Mais uma vez, quero ressaltar que o autor foi muito dedicado, cuidadoso e condizente com as características da época. Os detalhes das embarcações e condições de viagem, por exemplo, evidenciam quão exímia foi a pesquisa. Leandro evidentemente se esforçou muito para fundamentar a história de forma que parecesse relatos verdadeiros, quais foram ocultos dos livros de história porque são “contados por loucos”.
Se me dissessem que tais histórias foram encontradas em diários de bordo, eu não duvidaria… (a vida sempre é mais gostosa com um toque de fantasia)
Uma única ressalva, que me deixou um tanto confusa, é que o final foi bem abrupto.
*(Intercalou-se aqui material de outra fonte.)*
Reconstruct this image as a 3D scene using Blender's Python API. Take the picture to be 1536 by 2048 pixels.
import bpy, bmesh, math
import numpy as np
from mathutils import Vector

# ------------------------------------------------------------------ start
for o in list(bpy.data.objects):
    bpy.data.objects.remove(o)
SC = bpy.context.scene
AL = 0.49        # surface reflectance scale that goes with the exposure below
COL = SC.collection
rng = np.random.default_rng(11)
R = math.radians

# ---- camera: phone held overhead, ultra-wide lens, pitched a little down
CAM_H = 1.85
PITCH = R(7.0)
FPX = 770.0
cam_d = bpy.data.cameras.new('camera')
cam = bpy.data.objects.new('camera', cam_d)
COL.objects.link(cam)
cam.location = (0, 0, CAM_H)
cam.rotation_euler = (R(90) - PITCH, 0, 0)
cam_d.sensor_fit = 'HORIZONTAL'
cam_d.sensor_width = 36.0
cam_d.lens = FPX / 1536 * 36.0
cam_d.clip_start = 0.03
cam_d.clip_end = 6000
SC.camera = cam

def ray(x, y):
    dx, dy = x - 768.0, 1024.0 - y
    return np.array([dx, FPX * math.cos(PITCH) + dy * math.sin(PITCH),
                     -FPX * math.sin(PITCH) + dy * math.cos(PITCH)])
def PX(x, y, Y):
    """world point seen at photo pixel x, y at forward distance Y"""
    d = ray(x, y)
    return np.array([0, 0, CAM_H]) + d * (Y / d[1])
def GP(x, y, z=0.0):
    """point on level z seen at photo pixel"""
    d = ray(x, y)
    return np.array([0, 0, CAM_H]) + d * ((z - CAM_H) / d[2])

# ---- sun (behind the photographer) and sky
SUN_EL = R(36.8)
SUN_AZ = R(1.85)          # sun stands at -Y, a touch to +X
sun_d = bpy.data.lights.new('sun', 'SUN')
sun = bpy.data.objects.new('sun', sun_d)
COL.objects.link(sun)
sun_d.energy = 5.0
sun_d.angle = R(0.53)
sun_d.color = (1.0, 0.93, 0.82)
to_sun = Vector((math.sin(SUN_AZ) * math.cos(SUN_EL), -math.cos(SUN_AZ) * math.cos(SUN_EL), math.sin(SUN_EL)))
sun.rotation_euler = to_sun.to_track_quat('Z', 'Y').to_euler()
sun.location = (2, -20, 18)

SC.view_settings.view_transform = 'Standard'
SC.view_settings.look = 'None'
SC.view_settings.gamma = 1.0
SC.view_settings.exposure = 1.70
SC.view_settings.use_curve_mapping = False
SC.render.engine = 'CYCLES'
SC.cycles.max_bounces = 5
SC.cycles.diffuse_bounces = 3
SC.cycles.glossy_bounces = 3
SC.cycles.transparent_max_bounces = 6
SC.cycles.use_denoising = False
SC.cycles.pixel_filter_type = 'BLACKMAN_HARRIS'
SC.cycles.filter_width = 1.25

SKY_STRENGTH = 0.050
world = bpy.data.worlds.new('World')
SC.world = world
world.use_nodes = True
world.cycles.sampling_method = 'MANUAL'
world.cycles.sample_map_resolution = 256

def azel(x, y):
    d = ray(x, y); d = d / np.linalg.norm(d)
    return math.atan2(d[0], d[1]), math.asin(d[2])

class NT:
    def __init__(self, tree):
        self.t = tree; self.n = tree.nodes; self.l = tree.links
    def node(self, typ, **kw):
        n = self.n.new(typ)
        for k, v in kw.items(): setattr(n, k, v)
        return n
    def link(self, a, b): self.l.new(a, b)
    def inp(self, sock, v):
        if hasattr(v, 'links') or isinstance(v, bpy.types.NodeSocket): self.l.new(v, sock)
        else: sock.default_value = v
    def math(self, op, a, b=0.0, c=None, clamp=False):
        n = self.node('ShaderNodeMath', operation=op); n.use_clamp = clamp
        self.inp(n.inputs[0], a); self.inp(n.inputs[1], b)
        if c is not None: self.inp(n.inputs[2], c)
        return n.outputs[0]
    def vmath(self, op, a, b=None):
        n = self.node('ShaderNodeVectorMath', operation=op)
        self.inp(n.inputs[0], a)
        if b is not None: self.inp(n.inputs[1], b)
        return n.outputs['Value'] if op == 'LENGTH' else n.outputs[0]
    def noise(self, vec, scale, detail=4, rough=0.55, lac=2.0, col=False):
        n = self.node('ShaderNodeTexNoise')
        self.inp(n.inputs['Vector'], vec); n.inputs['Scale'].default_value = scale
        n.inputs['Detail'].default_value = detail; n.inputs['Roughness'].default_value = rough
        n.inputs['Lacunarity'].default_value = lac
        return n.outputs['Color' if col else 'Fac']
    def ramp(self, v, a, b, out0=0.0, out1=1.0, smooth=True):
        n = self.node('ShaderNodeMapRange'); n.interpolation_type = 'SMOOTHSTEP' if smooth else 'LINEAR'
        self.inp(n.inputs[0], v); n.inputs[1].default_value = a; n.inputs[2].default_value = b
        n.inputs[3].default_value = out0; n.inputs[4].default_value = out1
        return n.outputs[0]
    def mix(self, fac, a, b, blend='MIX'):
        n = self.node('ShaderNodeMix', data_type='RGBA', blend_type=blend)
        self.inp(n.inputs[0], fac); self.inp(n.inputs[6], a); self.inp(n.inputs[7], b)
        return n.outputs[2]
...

A princípio, pensei que meu ebook estava com algum problema, com páginas faltando, já que estava em 98% e o clímax ali, rolando. Nova ameaça, pessoas desaparecidas, corpos encontrados… e acabou assim, com um baita gancho encaixado na minha mandíbula como o Marlim-azul que Cabral pescou na sua viagem.
O livro terminou e me deixou com várias teorias que serão, certamente, abordadas no próximo livro, como “o quê foi o causador de todas aquelas coisas na viagem?”, “eram fatos isolados?” Ou até mesmo “seria tudo fruto de magia negra?”
É evidente que essas respostas virão na continuação, mas o final me causou um pouco de estranheza. Mas que isso atiçou a curiosidade, atiçou. E muito!
Enfim, “No Mar das Trevas” é um livro que te ensinará (e muito) sobre história, navegações, e de quebra trará curiosidades legais sobre o século XV. Ainda que agraciada com elementos ficcionais, essa é uma aventura cativante, uma grande aula cheia de aprendizados e novas perspectivas.